Seen and Heard On Campus

NOTABLE AND QUOTABLE

  • DAVID BAILOT ’17, an athletic training major from Adams, Massachusetts, delivered the college’s eighth annual First Lecture Feb. 28 in the Rogers Center for the Arts. The topic of his speech focused on different lessons that Bailot learned over the course of his time at Merrimack. The First Lecture is modeled on the Last Lecture, a popular event on college campuses in which professors speak as if it were the last lecture they would ever give.
  • JULIANA COHEN, assistant professor of health sciences, was named a fellow at the Obesity Society, the leading scientific organization dedicated to the study of obesity. The appointment, which recognizes exemplary contributions to the field of obesity research, treatment and prevention, is one of the highest honors awarded by the society.

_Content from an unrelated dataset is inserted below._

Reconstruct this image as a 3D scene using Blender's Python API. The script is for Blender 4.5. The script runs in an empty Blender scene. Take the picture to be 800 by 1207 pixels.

  • MICHAEL DECESARE, professor and chair of sociology, delivered keynote addresses at two professional conferences in April in his capacity as chair of the American Association of University Professors’ Committee on College and University Governance. On April 8, DeCesare delivered a talk, “Threats to Traditional Academic Governance,” at the Kentucky AAUP Conference in Louisville. On April 27, he delivered an address on challenges facing governance leaders at the SUNY Voices Conference on Shared Governance, in Suffern, New York.
  • ERIN HAMLEN, head coach of the women’s ice hockey team, was named to the Adirondack (New York) Hockey Hall of Fame—the first female to receive that honor. A native of Glens Falls, New York, Hamlen played for the U.S. Women’s National Hockey Team for seven seasons, where she won IIHF World Women’s Championship Silver Medals in 1992, 1994, 1997 and 1999.
  • DAN SAROFIAN-BUTIN, professor and founding dean of Merrimack’s School of Education and Social Policy, was named to the American Enterprise Institute’s Edu-Scholar Public Influence Rankings for the fifth consecutive year. The list comprises 200 university scholars who make significant contributions to national debates on public education. Sarofian-Butin was listed at No. 119.